The first, Maruarar said, was high electability as reflected in opinion polls, while the second was the ability to consolidate the party. He added that Megawati met both criteria.

On Wednesday, however, Megawati said the party would likely seek a new presidential candidate for 2014, after nominating her in 2004 and 2009. She lost both elections to President Susilo Bambang Yudhoyono, her former legal, political and security affairs minister.

She said that at the PDI-P's last national caucus in 2010, no decision was reached to automatically nominate the party head as its presidential candidate.

She said this differed from the caucuses that came prior to the 2004 and 2009 elections, when the party agreed that its chairperson should also be its presidential candidate. "So in the 2014 election, there will be room for new candidates," Megawati said.

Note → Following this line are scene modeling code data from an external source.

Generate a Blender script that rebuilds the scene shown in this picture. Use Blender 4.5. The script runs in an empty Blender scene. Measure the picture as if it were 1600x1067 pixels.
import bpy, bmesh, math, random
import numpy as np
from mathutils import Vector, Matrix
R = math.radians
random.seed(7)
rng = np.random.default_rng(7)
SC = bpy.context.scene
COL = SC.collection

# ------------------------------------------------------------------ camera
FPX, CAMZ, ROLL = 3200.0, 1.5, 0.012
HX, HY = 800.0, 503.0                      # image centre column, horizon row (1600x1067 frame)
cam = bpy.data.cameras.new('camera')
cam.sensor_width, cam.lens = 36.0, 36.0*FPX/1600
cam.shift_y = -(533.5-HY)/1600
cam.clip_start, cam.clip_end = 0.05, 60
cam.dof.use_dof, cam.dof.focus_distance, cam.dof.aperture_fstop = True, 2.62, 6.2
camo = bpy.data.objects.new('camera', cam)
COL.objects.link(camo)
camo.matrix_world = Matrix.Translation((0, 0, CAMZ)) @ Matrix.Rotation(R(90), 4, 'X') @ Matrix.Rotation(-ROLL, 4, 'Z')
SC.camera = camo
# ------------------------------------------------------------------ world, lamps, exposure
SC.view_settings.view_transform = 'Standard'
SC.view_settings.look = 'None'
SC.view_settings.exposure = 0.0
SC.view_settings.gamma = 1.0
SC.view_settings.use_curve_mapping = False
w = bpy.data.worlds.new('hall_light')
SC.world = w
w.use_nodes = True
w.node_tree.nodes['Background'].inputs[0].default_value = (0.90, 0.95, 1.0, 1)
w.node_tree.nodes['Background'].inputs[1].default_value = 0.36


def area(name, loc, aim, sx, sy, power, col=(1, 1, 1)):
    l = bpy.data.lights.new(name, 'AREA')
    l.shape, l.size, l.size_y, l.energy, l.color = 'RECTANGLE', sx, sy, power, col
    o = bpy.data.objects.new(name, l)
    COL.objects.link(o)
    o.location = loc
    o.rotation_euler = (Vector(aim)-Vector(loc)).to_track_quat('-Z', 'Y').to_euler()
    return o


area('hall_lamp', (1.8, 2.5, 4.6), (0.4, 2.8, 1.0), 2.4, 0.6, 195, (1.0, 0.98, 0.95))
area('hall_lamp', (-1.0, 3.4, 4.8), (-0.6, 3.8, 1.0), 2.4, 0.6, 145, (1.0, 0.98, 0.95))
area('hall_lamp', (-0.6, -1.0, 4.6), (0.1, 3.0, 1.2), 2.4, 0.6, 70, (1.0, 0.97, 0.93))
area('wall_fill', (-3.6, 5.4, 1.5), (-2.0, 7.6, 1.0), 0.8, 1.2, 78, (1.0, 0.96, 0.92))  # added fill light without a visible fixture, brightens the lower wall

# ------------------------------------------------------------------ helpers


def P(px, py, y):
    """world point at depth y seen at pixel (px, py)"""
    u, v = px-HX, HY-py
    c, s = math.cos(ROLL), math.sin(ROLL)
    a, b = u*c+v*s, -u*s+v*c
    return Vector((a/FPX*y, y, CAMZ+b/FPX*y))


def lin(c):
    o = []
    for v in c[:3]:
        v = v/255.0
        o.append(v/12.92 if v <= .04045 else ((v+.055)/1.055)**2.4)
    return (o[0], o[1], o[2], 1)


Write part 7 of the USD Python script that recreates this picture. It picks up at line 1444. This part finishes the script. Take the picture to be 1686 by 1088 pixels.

Maruarar said that rather than obsess over the presidential race that was still three years off, it would be better for the party to focus on how it could reach out to more grassroots voters.

Separately, a recently concluded meeting of the PDI-P's central leadership board in Manado, North Sulawesi, recommended that the country revert back to its old system for determining which candidates received legislative seats in national elections.

Under the current system, the candidate with the most votes in a constituency gets a legislative seat. Under the old system, the parties got all the votes and distributed them to their candidates based on seniority, no matter how many votes each individual may have won. Andreas Hugo Pareira, from the central leadership board, said it was necessary to correct the "current liberalization of our political system."

"Through the party ranking system, each party would be forced to put forward its best candidates for the election," he said.